→ Exercise prompt
All of the data below should be written out exactly.

— START Material provided —

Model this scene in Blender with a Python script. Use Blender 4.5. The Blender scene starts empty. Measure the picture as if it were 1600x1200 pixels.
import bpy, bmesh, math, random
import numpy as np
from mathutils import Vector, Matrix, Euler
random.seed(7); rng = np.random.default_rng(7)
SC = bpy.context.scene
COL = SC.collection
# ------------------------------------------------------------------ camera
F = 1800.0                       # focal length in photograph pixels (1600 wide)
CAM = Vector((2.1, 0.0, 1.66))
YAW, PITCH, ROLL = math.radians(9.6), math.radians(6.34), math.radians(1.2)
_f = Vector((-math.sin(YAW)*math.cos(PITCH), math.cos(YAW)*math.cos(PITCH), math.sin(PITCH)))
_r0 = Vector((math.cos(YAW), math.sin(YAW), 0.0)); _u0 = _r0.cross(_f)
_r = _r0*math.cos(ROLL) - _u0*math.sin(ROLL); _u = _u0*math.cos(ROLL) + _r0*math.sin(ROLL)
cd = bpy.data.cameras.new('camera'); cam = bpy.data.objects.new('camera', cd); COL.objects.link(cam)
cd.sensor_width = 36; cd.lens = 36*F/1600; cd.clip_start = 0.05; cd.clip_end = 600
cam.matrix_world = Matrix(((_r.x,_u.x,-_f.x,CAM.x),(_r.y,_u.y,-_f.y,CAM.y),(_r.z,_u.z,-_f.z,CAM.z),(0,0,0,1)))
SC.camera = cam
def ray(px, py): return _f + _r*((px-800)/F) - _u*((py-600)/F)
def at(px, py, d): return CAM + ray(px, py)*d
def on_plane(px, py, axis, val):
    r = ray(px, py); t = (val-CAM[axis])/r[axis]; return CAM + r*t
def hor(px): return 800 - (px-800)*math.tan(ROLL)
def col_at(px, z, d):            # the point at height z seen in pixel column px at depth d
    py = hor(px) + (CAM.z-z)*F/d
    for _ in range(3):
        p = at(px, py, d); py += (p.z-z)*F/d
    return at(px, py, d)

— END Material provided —

→ Complete answer
Model this scene in Blender with a Python script. Use Blender 4.5. The Blender scene starts empty. Measure the picture as if it were 1600x1200 pixels.
import bpy, bmesh, math, random
import numpy as np
from mathutils import Vector, Matrix, Euler
random.seed(7); rng = np.random.default_rng(7)
SC = bpy.context.scene
COL = SC.collection
# ------------------------------------------------------------------ camera
F = 1800.0                       # focal length in photograph pixels (1600 wide)
CAM = Vector((2.1, 0.0, 1.66))
YAW, PITCH, ROLL = math.radians(9.6), math.radians(6.34), math.radians(1.2)
_f = Vector((-math.sin(YAW)*math.cos(PITCH), math.cos(YAW)*math.cos(PITCH), math.sin(PITCH)))
_r0 = Vector((math.cos(YAW), math.sin(YAW), 0.0)); _u0 = _r0.cross(_f)
_r = _r0*math.cos(ROLL) - _u0*math.sin(ROLL); _u = _u0*math.cos(ROLL) + _r0*math.sin(ROLL)
cd = bpy.data.cameras.new('camera'); cam = bpy.data.objects.new('camera', cd); COL.objects.link(cam)
cd.sensor_width = 36; cd.lens = 36*F/1600; cd.clip_start = 0.05; cd.clip_end = 600
cam.matrix_world = Matrix(((_r.x,_u.x,-_f.x,CAM.x),(_r.y,_u.y,-_f.y,CAM.y),(_r.z,_u.z,-_f.z,CAM.z),(0,0,0,1)))
SC.camera = cam
def ray(px, py): return _f + _r*((px-800)/F) - _u*((py-600)/F)
def at(px, py, d): return CAM + ray(px, py)*d
def on_plane(px, py, axis, val):
    r = ray(px, py); t = (val-CAM[axis])/r[axis]; return CAM + r*t
def hor(px): return 800 - (px-800)*math.tan(ROLL)
def col_at(px, z, d):            # the point at height z seen in pixel column px at depth d
    py = hor(px) + (CAM.z-z)*F/d
    for _ in range(3):
        p = at(px, py, d); py += (p.z-z)*F/d
    return at(px, py, d)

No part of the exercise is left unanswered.